The second person gets a polished, grammatically perfect message that sounds like nobody. It is smooth in the way a hotel lobby is smooth. No edges, no personality, no real accountability. And here is the problem: the recipient can often feel it. There is a growing recognition that AI-generated communication has a particular tone, a kind of frictionless blandness that signals "I did not care enough to think about you specifically."
But the deeper damage is invisible. Every time you outsource a hard conversation to a machine, you lose a repetition. Communication is a physical skill, like a golf swing or a jump shot. You only get better by doing it badly first, then adjusting. When you hand that experience to AI, you are not saving time. You are spending skill.
The professionals who will win the next decade are the ones who can walk into a room and handle conflict, deliver bad news, negotiate, and inspire without a script generated by a tool. AI can be a drafting aid, the way a thesaurus is a drafting aid. Use it to check your tone, sharpen a phrase, or spot a gap. Do not use it to replace the thinking that makes you credible.

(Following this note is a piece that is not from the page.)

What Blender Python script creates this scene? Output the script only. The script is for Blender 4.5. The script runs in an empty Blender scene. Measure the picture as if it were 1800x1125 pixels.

This is exactly the kind of scenario I break down in Say It Right Every Time. The chapter on owning your voice gives you a framework for developing a communication style that is distinctly yours, so that your words carry weight because people recognize the person behind them. No AI can replicate that, and no AI can build it for you.
Key Takeaway
Before you use AI to write your next important message, write your own version first, even a rough one. Send that. Use AI afterward only to review what you sent and identify what you could have done better. This flips the tool from a crutch into a coach, and it means you keep the repetition that builds the skill.